The a lot of reasons why there's not much talk in Serious Circles anymore about the hideous disaster that was, and is, the Iraqi Adventure. But one such reason that deserves attention is that the only way Serious People ever discuss any fucking thing ever nowadays is in terms of bullshit competitions of at most a week's duration -- and where yesterday is garbage.
Here look. Duncan is totally right that Richard Cohen is very good at what he does, even when you can look back and want to throw up upon contemplating what he did.
But the key here is not simply what Cohen did or said; sure he was a dick. But he was hardly alone in this madness. The point is to identify the reasons why this madness took hold so powerfully among the class to which Cohen belonged.
And you can't forget that while to the vast majority of the inhabitants of this planet the clever turns of phrase of people like Cohen are utterly meaningless, in the intimate world of the Village Cohen likely dined out for years on "fools and Frenchmen."
These people compete very intensely against each other. The New York Times and WaPo opinion pages are not meant to inform anyone of anything. They are lists in which morons don elaborate heraldry to engage in fancypants shitheaded jousts.

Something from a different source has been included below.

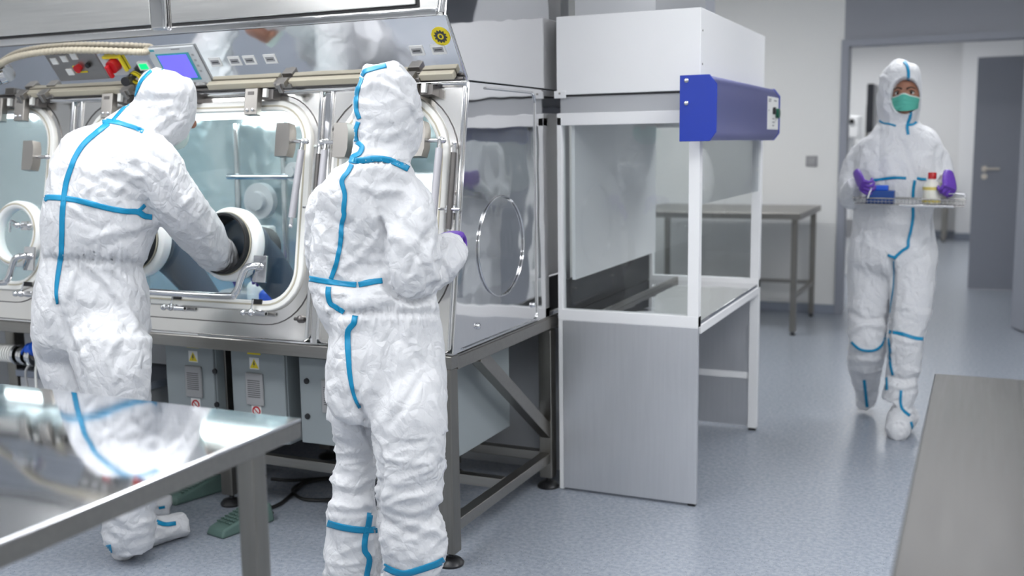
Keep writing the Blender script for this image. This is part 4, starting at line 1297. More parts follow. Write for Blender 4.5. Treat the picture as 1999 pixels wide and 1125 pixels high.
# ---------------------------------------------------------------- standing worker (middle)
Y = 2.45
p2 = thing('person', 'person in white hooded coverall standing with back turned before the right isolator window', 'person', hit(745, 1000, 1, Y) * 1)
p2.location.z = 0
def S(l, r, y, Y_, tr): return ((l + r) / 2, y, (r - l) / 2, Y_, tr)
torso2 = [S(742, 768, 126, Y + .05, 1.0), S(722, 790, 131, Y + .05, 1.05), S(704, 805, 145, Y + .05, 1.1), S(696, 813, 165, Y + .05, 1.12), S(690, 821, 200, Y + .05, 1.1), S(689, 824, 235, Y + .05, 1.08),
          S(689, 817, 268, Y + .04, 1.02), S(689, 806, 295, Y + .03, .98), S(684, 802, 316, Y + .01, .98), S(668, 812, 336, Y, .86), S(640, 826, 365, Y - .01, .66), S(622, 828, 400, Y - .01, .62), S(612, 815, 440, Y, .64), S(606, 800, 490, Y, .66),
          S(604, 800, 530, Y, .68), S(610, 815, 565, Y, .70), S(628, 850, 595, Y, .68), S(650, 860, 612, Y, .64), S(655, 861, 625, Y, .62), S(646, 866, 660, Y, .62), S(640, 869, 700, Y - .01, .64), S(638, 871, 745, Y - .01, .66), S(644, 870, 785, Y - .01, .60), S(665, 850, 812, Y, .5), S(690, 800, 832, Y, .3)]
legL2 = [S(670, 720, 700, Y + .01, 1.0), S(648, 742, 745, Y, 1.1), S(642, 738, 800, Y + .01, 1.15), S(652, 735, 850, Y + .03, 1.15), S(655, 735, 900, Y + .04, 1.05), S(649, 735, 945, Y + .04, 1.05), S(650, 735, 975, Y + .03, 1.05), S(638, 737, 1005, Y + .02, 1.05), S(641, 739, 1040, Y + .02, 1.05), S(637, 743, 1080, Y + .02, 1.05), S(633, 745, 1120, Y + .02, 1.05), S(636, 742, 1180, Y + .02, 1.0), S(640, 738, 1235, Y + .02, 1.0)]
legR2 = [S(775, 835, 680, Y - .0, .8), S(745, 868, 745, Y - .01, .9), S(728, 874, 800, Y - .03, .95), S(728, 874, 850, Y - .04, .92), S(733, 870, 900, Y - .05, .90), S(733, 868, 950, Y - .05, .88), S(735, 860, 985, Y - .04, .90), S(737, 864, 1015, Y - .04, .92), S(742, 872, 1050, Y - .04, .95), S(748, 868, 1085, Y - .04, .95), S(750, 853, 1120, Y - .04, .95), S(754, 848, 1180, Y - .04, .95), S(758, 845, 1240, Y - .04, .95)]
armR2 = [(762, 372, 46, Y + .0, .75), (790, 392, 48, Y + .01, .85), (803, 430, 52, Y + .0, .9), (803, 480, 54, Y - .01, .95), (803, 525, 54, Y - .01, 1.0), (812, 548, 42, Y + .02, 1.0), (840, 528, 42, Y + .08, 1.0), (864, 505, 42, Y + .13, .95), (874, 492, 40, Y + .17, .9), (879, 484, 34, Y + .20, .85), (881, 480, 22, Y + .215, .8)]
armL2 = [(668, 385, 40, Y + .02, .8), (645, 410, 42, Y + .05, .9), (636, 450, 40, Y + .07, 1.0), (634, 500, 36, Y + .09, 1.0), (650, 530, 36, Y + .16, 1.0), (700, 515, 36, Y + .24, 1.0), (750, 500, 32, Y + .28, 1.0)]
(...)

In such competitions the prizes are awarded, say, weekly. Being proved right ten years later? Who the fuck cares about ten years later?
I agree with everything Scott says here. I remember the dsquared post referenced vividly; I remember reading the original and thinking "I knew that from Irish history, and also from trying to get contractors to give honest quotes on the roof, that the Iraq war was stupid."
The insight here is not that "fibbers lies are useless," but that "people who want to 'win the week' need to shut the fuck up about policy."
They won't. But what's poignant is that these contests aren't even over money.
They are over the weird Rules of Who Rules Pundit Mountain.